__WHAT IS ASKED__
Look through the data below and count each line where the word "script" appears. Reply with the count alone.

Items from a data source
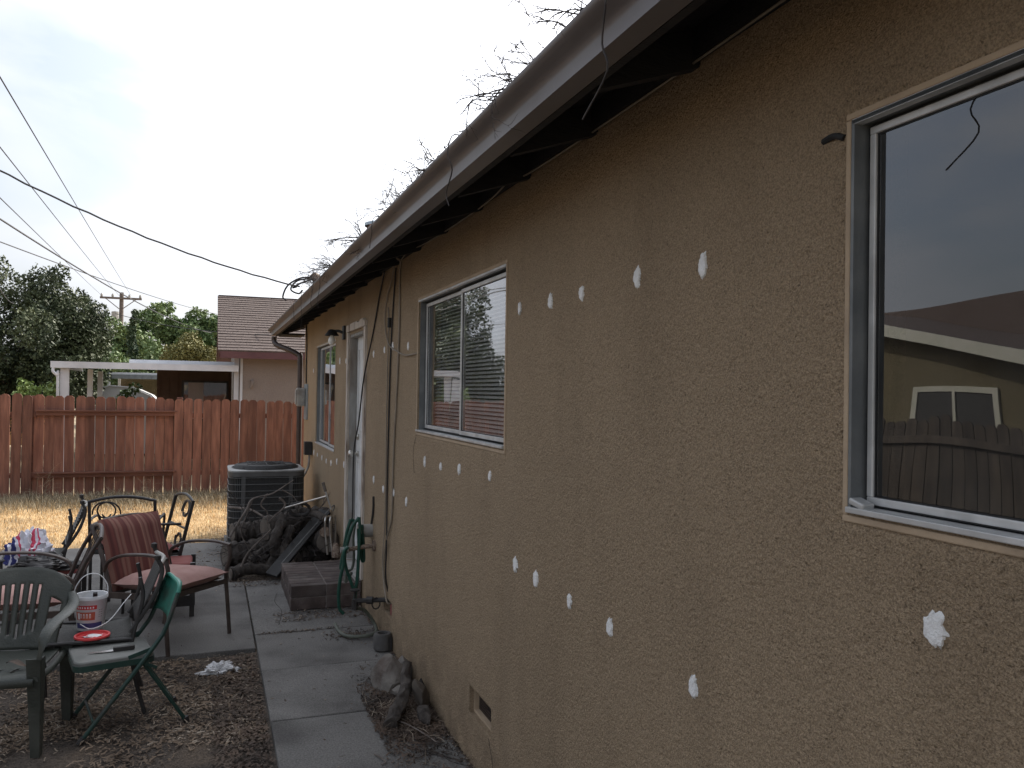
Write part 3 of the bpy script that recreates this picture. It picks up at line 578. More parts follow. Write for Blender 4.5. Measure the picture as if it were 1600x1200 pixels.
# blinds in the middle window
bs = MB(); z = 1.545
while z < 2.29:
    bs.box((0.105, 4.15, z), (0.022, 1.52, 0.0016), Euler((0, -0.6, 0)).to_matrix()); z += 0.0205
bs.box((0.105, 4.15, 2.285), (0.03, 1.52, 0.03)); bs.box((0.105, 4.15, 1.535), (0.02, 1.52, 0.012))
bs.build('blind_slat', 'blind', wm, kind='stuff')
cu = MB().grid(lambda u, v: (0.11 + 0.018 * math.sin(u * 60) + .01 * math.sin(u * 23), 8.52 + 1.5 * u, 1.14 + 1.12 * v), 120, 2)
cu.build('curtain', 'curtain', wf, smooth=True)
# door
DY0, DY1, DZ0, DZ1 = DR
door = MB().box((0.082, (DY0 + DY1) / 2, (DZ0 + DZ1) / 2 + .01), (0.035, DY1 - DY0 - .07, DZ1 - DZ0 - .06)).build('door', 'doorwhite', house, bevel=0.003)
for zz_ in (0.78, 1.78):
    ring(MB(), DY0 + .13, DY1 - .13, zz_ - .38, zz_ + .36, 0.02, 0.058, 0.0645).build('panel_moulding', 'doorwhite', door)
MB().lathe([(0.0, 0), (0.026, 0), (0.026, 0.012), (0.012, 0.02), (0.012, 0.045), (0.03, 0.055), (0.032, 0.075), (0.02, 0.09), (0, 0.092)], n=16).xf(Matrix.Translation((0.064, 7.44, 1.19)) @ Matrix.Rotation(R(-90), 4, 'Y')).build('knob', 'brass', door, smooth=True)
MB().lathe([(0.0, 0), (0.028, 0), (0.028, 0.012), (0.02, 0.02), (0.0, 0.021)], n=16).xf(Matrix.Translation((0.064, 7.44, 1.34)) @ Matrix.Rotation(R(-90), 4, 'Y')).build('deadbolt', 'brass', door, smooth=True)
fr = MB(); fr.box((0.062, DY1 - .014, 1.23), (0.12, 0.024, 2.04)); fr.box((0.062, DY0 + .014, 1.23), (0.12, 0.024, 2.04)); fr.box((0.062, 7.2, DZ1 - .014), (0.12, 0.77, 0.024))
fr.build('door_jamb', 'jamb', house)
MB().box((0.03, 7.2, 0.215), (0.17, 0.815, 0.03)).build('threshold', 'jamb', house)
for nm, y in (('a', DY1 + .035), ('b', DY0 - .03)):
    MB().box((-0.009, y, 1.25), (0.022, 0.066, 2.06), bev=0).build('casing_board', 'casing', house, bevel=0.002)
hc = MB().add([(x, y, z) for x in (-0.024, 0.0) for (y, z) in ((6.73, 2.285), (7.68, 2.285), (7.68, 2.345), (7.30, 2.35), (7.10, 2.348), (7.08, 2.335), (6.98, 2.338), (6.955, 2.35), (6.80, 2.352), (6.79, 2.325), (6.73, 2.33))],
              [tuple(range(11)), tuple(range(21, 10, -1))] + [(i, 11 + i, 11 + (i + 1) % 11, (i + 1) % 11) for i in range(11)])
hc.build('casing_board', 'casing', house, label='chipped head casing over the door')
# crawl space vents
for (a, c, d, e) in (V1,):
    v = ring(MB(), a + .002, c - .002, d + .002, e - .002, 0.01, 0.02, 0.05).build('crawl_vent', 'stucco_smooth', house)
    b = MB()
    for i in range(22): y = a + .012 + (c - a - .024) * i / 21; b.box((0.045, y, (d + e) / 2), (0.0025, 0.0025, e - d - .02))
    for i in range(9): z = d + .012 + (e - d - .024) * i / 8; b.box((0.047, (a + c) / 2, z), (0.0025, c - a - .02, 0.0025))
    b.build('wire_mesh', 'brownmetal', v, kind='stuff'); MB().box((0.1, (a + c) / 2, (d + e) / 2), (0.02, c - a, e - d)).build('dark_backing', 'acdark', v)
MB().box((0.12, 5.735, 0.25), (0.01, 0.26, 0.10)).build('crawl_hole_backing', 'acdark', house)
MB().box((0.03, 5.70, 0.235), (0.03, 0.06, 0.075)).build('brick_scrap', 'redpaint', house)

# spackle patches: pressed on blobs
PT = [(3.184, 2.099), (2.858, 2.096), (2.581, 2.097), (2.189, 2.100), (1.838, 2.088), (3.191, 1.048), (2.964, 1.037), (2.646, 1.030), (2.337, 1.022), (1.859, 0.997), (1.102, 1.351), (4.735, 1.343),
      (4.378, 1.345), (4.023, 1.363), (3.537, 1.376), (6.404, 2.04), (5.981, 2.051), (5.692, 2.065), (5.217, 2.042), (6.316, 1.076), (5.942, 1.045), (5.59, 1.059), (5.198, 1.048), (10.38, 1.99), (8.2, 2.04),
      (7.80, 2.03), (10.5, 1.06), (10.2, 1.0), (9.85, 1.0), (9.44, 1.0), (9.07, 0.99), (8.7, 1.0), (8.29, 1.05), (7.83, 1.06)]
for i, (py, pz) in enumerate(PT):
    b = MB(); n = 44; ph = rnd.uniform(0, 9); ry, rz_ = rnd.uniform(.017, .023), rnd.uniform(.022, .029)
    if py < 1.5: ry, rz_ = .022, .026
    vs = [(-0.0065, 0, 0)]
    for k, (q, x) in enumerate(((0.55, -0.006), (0.85, -0.0045), (1.0, 0.001))):
        for j in range(n):
            a = 2 * math.pi * j / n; w = 1 + 0.07 * math.sin(3 * a + ph) + 0.06 * math.sin(7 * a + ph * 2) + rnd.uniform(-.22, .16) * (q > .9) + rnd.uniform(-.04, .04)
            vs.append((x - rnd.uniform(0, .0015), math.cos(a) * ry * q * w * (1 + .12 * math.sin(ph * 3)), math.sin(a) * rz_ * q * w * (1.1 + .15 * math.cos(ph * 5))))
    fs = [(0, 1 + j, 1 + (j + 1) % n) for j in range(n)] + [(1 + k * n + j, 1 + (k + 1) * n + j, 1 + (k + 1) * n + (j + 1) % n, 1 + k * n + (j + 1) % n) for k in range(2) for j in range(n)]
    b.add(vs, fs); o = b.build('spackle_patch', 'patch', wall, smooth=True); o.location = (-0.0035 if py < 6.5 else -.001, py, pz)

# things fixed on the wall
def root(name, loc, label, cat, rz=0, group=None): return empty(name, loc, rz, label, cat, group)
t = root('wall_lamp', (0, 7.92, 2.31), 'black outdoor wall lamp with bare bulb beside the door', 'lamp')
MB().box((-0.012, 7.92, 2.30), (0.022, 0.10, 0.13)).build('back_plate', 'blackmetal', t, world=True, bevel=.004)
MB().tube(curve([(-.02, 7.92, 2.30), (-.06, 7.93, 2.315), (-.11, 7.94, 2.31)], 4), .014, 8).build('arm', 'blackmetal', t, world=True)
MB().lathe([(0.012, 0.06), (0.03, 0.055), (0.068, 0.0), (0.064, 0.0), (0.028, 0.045)], (-0.12, 7.94, 2.27), 14).build('shade', 'blackmetal', t, world=True, smooth=True)
MB().lathe([(0.014, 0.03), (0.016, 0.0), (0.032, -0.04), (0.034, -0.06), (0.022, -0.085), (0, -0.092)], (-0.12, 7.94, 2.27), 14).build('bulb', 'bulb', t, world=True, smooth=True)
t = root('meter_box', (-0.06, 11.18, 1.5), 'small grey utility box on a plate at the house corner', 'utility box')
MB().box((-0.012, 11.10, 1.60), (0.018, 0.30, 0.46)).build('back_plate', 'galv', t, world=True)
MB().box((-0.075, 11.14, 1.66), (0.105, 0.17, 0.24)).build('housing', 'greyplastic', t, world=True, bevel=.015)
MB().box((-0.135, 11.14, 1.66), (0.02, 0.14, 0.19)).build('cover', 'greyplastic', t, world=True, bevel=.006)
b = MB().tube(curve([(-.012, 11.1, 1.84), (-.012, 11.12, 2.1), (-.012, 11.1, 2.35), (-.012, 11.2, 2.62)], 5), .009, 6)
tag(b.build('conduit', 'cable_black', smooth=True), 'thin black conduit climbing from the grey corner box to the eave', 'conduit')
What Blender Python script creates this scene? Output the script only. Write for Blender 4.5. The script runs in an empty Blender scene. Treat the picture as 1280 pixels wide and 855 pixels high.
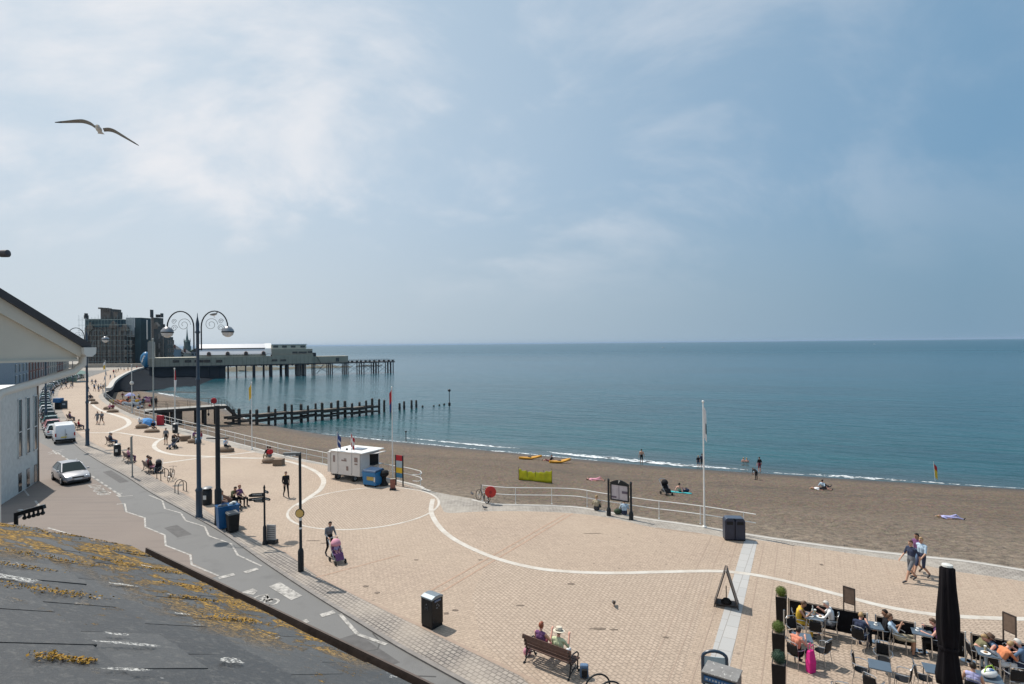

__REPLY TO THE TASK__
2